Given exercise
Repeat exactly the lines of the entries below from the one with "Continue the Blender" through the one with "# (point, radius)", both ends included, and nothing else.
################
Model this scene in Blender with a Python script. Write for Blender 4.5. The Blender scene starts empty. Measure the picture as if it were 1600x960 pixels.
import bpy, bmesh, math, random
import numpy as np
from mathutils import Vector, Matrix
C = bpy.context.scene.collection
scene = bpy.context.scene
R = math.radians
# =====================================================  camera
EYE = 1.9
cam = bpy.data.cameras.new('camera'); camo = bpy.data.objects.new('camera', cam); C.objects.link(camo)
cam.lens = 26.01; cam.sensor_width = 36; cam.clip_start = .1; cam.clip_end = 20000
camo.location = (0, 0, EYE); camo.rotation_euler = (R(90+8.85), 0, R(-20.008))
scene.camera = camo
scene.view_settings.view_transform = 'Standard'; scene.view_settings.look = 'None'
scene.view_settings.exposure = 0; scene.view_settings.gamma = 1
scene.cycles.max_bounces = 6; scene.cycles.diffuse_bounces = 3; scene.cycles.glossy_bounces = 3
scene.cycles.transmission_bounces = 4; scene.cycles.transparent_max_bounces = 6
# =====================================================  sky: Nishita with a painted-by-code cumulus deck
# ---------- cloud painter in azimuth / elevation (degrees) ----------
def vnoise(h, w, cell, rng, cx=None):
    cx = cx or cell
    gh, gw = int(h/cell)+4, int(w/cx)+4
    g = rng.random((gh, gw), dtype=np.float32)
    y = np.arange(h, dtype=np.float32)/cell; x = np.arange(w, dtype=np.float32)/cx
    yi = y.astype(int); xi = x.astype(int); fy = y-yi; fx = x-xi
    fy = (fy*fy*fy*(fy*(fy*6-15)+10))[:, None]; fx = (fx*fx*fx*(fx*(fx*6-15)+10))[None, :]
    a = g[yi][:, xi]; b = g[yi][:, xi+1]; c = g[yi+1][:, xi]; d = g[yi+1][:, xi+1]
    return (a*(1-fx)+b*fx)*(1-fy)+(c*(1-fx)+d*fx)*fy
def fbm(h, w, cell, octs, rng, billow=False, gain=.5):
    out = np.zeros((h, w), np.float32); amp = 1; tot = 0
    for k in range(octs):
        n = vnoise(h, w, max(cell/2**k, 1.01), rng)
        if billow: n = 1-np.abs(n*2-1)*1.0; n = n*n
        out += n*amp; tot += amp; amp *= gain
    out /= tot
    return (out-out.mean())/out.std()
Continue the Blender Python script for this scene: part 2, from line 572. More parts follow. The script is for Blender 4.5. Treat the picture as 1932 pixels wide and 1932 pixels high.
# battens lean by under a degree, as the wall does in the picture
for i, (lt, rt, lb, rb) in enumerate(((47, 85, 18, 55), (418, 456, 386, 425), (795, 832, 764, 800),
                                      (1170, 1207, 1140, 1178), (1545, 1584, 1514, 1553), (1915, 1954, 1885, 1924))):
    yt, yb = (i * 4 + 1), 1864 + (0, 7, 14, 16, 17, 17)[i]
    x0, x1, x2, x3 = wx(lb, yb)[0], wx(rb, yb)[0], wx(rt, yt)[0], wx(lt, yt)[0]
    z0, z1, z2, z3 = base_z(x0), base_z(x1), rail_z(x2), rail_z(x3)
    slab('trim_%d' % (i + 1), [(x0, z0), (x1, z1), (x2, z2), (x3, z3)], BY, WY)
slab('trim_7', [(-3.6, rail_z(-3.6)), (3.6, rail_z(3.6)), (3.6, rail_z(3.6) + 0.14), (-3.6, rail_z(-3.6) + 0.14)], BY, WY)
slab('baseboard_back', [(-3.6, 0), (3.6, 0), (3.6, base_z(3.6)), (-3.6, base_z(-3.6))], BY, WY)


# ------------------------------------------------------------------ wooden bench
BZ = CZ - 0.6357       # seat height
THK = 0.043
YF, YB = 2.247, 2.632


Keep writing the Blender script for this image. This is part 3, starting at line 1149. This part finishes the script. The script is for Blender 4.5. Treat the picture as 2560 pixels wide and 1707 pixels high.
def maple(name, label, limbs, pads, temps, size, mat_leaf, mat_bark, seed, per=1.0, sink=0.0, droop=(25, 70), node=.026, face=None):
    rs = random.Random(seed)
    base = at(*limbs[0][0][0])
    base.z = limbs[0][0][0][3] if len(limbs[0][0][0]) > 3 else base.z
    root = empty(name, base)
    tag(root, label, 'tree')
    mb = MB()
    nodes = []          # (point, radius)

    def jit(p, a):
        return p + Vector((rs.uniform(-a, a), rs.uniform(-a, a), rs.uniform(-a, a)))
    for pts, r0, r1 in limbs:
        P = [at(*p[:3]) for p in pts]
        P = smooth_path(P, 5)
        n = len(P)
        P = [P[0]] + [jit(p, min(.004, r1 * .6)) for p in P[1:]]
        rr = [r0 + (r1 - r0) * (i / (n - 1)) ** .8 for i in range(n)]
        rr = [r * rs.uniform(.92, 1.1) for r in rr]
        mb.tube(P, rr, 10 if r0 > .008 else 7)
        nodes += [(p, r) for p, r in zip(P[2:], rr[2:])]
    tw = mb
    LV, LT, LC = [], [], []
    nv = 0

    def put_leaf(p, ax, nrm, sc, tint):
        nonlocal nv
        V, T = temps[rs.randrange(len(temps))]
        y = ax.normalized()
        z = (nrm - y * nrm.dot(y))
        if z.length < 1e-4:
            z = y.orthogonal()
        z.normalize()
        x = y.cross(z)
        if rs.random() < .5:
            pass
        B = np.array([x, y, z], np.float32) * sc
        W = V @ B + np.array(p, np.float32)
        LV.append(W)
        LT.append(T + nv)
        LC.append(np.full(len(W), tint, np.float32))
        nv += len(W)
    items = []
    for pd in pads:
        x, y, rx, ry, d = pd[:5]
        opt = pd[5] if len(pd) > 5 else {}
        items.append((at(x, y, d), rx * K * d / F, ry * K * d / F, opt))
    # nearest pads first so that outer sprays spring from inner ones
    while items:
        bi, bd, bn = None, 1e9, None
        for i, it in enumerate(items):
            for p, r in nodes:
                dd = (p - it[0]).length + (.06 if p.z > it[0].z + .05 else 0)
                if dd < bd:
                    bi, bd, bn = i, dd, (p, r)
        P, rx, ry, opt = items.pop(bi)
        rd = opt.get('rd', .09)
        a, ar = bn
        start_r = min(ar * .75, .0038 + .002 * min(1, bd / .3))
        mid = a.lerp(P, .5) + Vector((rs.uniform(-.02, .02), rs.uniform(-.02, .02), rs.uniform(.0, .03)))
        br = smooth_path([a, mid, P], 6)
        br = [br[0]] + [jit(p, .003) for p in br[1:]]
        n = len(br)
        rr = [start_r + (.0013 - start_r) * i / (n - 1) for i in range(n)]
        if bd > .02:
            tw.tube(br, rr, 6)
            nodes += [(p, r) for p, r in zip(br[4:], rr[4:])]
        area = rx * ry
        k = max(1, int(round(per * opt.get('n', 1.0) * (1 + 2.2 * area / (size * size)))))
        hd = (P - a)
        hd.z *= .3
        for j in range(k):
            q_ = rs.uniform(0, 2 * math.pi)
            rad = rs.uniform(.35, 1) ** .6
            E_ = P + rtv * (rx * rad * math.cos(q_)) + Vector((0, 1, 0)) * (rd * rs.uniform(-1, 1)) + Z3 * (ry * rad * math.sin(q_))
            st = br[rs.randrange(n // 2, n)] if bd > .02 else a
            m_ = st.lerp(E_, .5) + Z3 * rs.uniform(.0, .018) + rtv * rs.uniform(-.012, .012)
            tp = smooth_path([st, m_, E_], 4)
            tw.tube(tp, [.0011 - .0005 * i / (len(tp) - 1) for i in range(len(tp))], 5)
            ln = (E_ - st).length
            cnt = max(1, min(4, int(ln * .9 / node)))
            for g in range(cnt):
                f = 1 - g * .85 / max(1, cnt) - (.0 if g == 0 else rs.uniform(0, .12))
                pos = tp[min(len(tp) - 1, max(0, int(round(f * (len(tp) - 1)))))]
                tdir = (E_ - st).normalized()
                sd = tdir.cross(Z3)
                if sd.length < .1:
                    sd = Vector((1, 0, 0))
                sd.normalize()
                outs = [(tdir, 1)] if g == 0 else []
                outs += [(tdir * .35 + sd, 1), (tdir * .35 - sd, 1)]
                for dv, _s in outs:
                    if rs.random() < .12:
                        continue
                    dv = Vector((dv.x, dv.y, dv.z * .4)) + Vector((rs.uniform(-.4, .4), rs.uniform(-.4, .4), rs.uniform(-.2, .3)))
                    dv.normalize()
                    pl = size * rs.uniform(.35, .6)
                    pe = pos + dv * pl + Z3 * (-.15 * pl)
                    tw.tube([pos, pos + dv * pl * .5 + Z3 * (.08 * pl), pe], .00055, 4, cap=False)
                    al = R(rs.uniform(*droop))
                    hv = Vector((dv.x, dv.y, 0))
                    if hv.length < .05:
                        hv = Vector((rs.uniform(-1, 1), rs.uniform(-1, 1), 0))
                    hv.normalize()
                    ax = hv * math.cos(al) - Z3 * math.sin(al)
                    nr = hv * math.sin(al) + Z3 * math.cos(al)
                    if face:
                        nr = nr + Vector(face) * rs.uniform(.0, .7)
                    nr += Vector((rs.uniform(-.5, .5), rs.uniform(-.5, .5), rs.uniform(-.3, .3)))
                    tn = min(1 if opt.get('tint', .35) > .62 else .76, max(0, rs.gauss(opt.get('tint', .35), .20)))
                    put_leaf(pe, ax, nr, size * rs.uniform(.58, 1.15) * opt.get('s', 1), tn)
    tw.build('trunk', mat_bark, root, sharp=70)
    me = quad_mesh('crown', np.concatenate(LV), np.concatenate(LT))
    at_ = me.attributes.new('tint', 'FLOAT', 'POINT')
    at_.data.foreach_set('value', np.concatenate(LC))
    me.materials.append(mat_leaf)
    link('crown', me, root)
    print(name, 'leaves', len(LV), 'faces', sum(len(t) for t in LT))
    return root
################
Right answer
Continue the Blender Python script for this scene: part 2, from line 572. More parts follow. The script is for Blender 4.5. Treat the picture as 1932 pixels wide and 1932 pixels high.
# battens lean by under a degree, as the wall does in the picture
for i, (lt, rt, lb, rb) in enumerate(((47, 85, 18, 55), (418, 456, 386, 425), (795, 832, 764, 800),
                                      (1170, 1207, 1140, 1178), (1545, 1584, 1514, 1553), (1915, 1954, 1885, 1924))):
    yt, yb = (i * 4 + 1), 1864 + (0, 7, 14, 16, 17, 17)[i]
    x0, x1, x2, x3 = wx(lb, yb)[0], wx(rb, yb)[0], wx(rt, yt)[0], wx(lt, yt)[0]
    z0, z1, z2, z3 = base_z(x0), base_z(x1), rail_z(x2), rail_z(x3)
    slab('trim_%d' % (i + 1), [(x0, z0), (x1, z1), (x2, z2), (x3, z3)], BY, WY)
slab('trim_7', [(-3.6, rail_z(-3.6)), (3.6, rail_z(3.6)), (3.6, rail_z(3.6) + 0.14), (-3.6, rail_z(-3.6) + 0.14)], BY, WY)
slab('baseboard_back', [(-3.6, 0), (3.6, 0), (3.6, base_z(3.6)), (-3.6, base_z(-3.6))], BY, WY)


# ------------------------------------------------------------------ wooden bench
BZ = CZ - 0.6357       # seat height
THK = 0.043
YF, YB = 2.247, 2.632


Keep writing the Blender script for this image. This is part 3, starting at line 1149. This part finishes the script. The script is for Blender 4.5. Treat the picture as 2560 pixels wide and 1707 pixels high.
def maple(name, label, limbs, pads, temps, size, mat_leaf, mat_bark, seed, per=1.0, sink=0.0, droop=(25, 70), node=.026, face=None):
    rs = random.Random(seed)
    base = at(*limbs[0][0][0])
    base.z = limbs[0][0][0][3] if len(limbs[0][0][0]) > 3 else base.z
    root = empty(name, base)
    tag(root, label, 'tree')
    mb = MB()
    nodes = []          # (point, radius)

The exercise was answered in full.